• _SUPPLIED INFORMATION_
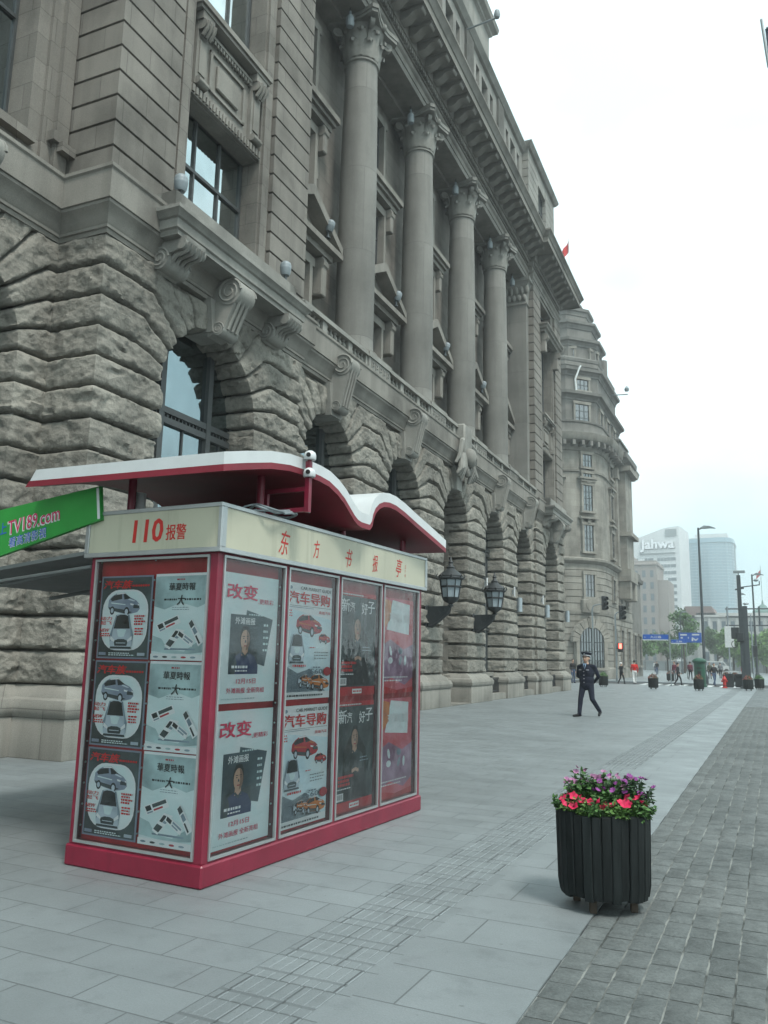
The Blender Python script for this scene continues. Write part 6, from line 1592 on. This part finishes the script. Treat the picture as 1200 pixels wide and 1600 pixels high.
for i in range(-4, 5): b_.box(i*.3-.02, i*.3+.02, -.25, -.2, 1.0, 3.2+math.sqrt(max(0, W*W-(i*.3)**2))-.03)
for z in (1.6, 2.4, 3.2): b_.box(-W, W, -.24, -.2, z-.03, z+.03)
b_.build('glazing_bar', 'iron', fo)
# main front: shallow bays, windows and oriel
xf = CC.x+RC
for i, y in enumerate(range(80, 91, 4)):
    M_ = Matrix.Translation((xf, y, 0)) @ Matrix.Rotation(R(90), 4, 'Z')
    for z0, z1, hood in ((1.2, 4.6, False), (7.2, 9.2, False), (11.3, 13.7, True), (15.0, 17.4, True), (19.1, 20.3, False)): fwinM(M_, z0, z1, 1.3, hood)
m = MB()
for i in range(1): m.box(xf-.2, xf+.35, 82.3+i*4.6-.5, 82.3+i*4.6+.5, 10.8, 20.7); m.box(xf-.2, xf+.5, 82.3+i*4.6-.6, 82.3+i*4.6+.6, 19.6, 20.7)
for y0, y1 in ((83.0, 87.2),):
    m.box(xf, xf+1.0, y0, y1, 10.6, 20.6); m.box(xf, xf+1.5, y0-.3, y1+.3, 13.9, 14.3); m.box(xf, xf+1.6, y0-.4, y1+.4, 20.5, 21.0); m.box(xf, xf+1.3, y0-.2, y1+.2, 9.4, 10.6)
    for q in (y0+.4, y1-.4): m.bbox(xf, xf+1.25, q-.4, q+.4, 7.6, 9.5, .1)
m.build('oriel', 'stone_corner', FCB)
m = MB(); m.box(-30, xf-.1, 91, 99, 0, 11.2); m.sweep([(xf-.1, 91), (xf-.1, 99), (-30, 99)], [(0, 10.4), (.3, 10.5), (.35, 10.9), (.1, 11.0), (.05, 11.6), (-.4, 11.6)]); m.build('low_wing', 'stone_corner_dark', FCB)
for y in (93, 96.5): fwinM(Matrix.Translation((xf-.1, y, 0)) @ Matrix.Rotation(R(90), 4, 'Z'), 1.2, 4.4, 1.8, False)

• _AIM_
Take the listing above and print it exactly, apart from the pictures.

• _ANSWER TO THIS TASK_
The Blender Python script for this scene continues. Write part 6, from line 1592 on. This part finishes the script. Treat the picture as 1200 pixels wide and 1600 pixels high.
for i in range(-4, 5): b_.box(i*.3-.02, i*.3+.02, -.25, -.2, 1.0, 3.2+math.sqrt(max(0, W*W-(i*.3)**2))-.03)
for z in (1.6, 2.4, 3.2): b_.box(-W, W, -.24, -.2, z-.03, z+.03)
b_.build('glazing_bar', 'iron', fo)
# main front: shallow bays, windows and oriel
xf = CC.x+RC
for i, y in enumerate(range(80, 91, 4)):
    M_ = Matrix.Translation((xf, y, 0)) @ Matrix.Rotation(R(90), 4, 'Z')
    for z0, z1, hood in ((1.2, 4.6, False), (7.2, 9.2, False), (11.3, 13.7, True), (15.0, 17.4, True), (19.1, 20.3, False)): fwinM(M_, z0, z1, 1.3, hood)
m = MB()
for i in range(1): m.box(xf-.2, xf+.35, 82.3+i*4.6-.5, 82.3+i*4.6+.5, 10.8, 20.7); m.box(xf-.2, xf+.5, 82.3+i*4.6-.6, 82.3+i*4.6+.6, 19.6, 20.7)
for y0, y1 in ((83.0, 87.2),):
    m.box(xf, xf+1.0, y0, y1, 10.6, 20.6); m.box(xf, xf+1.5, y0-.3, y1+.3, 13.9, 14.3); m.box(xf, xf+1.6, y0-.4, y1+.4, 20.5, 21.0); m.box(xf, xf+1.3, y0-.2, y1+.2, 9.4, 10.6)
    for q in (y0+.4, y1-.4): m.bbox(xf, xf+1.25, q-.4, q+.4, 7.6, 9.5, .1)
m.build('oriel', 'stone_corner', FCB)
m = MB(); m.box(-30, xf-.1, 91, 99, 0, 11.2); m.sweep([(xf-.1, 91), (xf-.1, 99), (-30, 99)], [(0, 10.4), (.3, 10.5), (.35, 10.9), (.1, 11.0), (.05, 11.6), (-.4, 11.6)]); m.build('low_wing', 'stone_corner_dark', FCB)
for y in (93, 96.5): fwinM(Matrix.Translation((xf-.1, y, 0)) @ Matrix.Rotation(R(90), 4, 'Z'), 1.2, 4.4, 1.8, False)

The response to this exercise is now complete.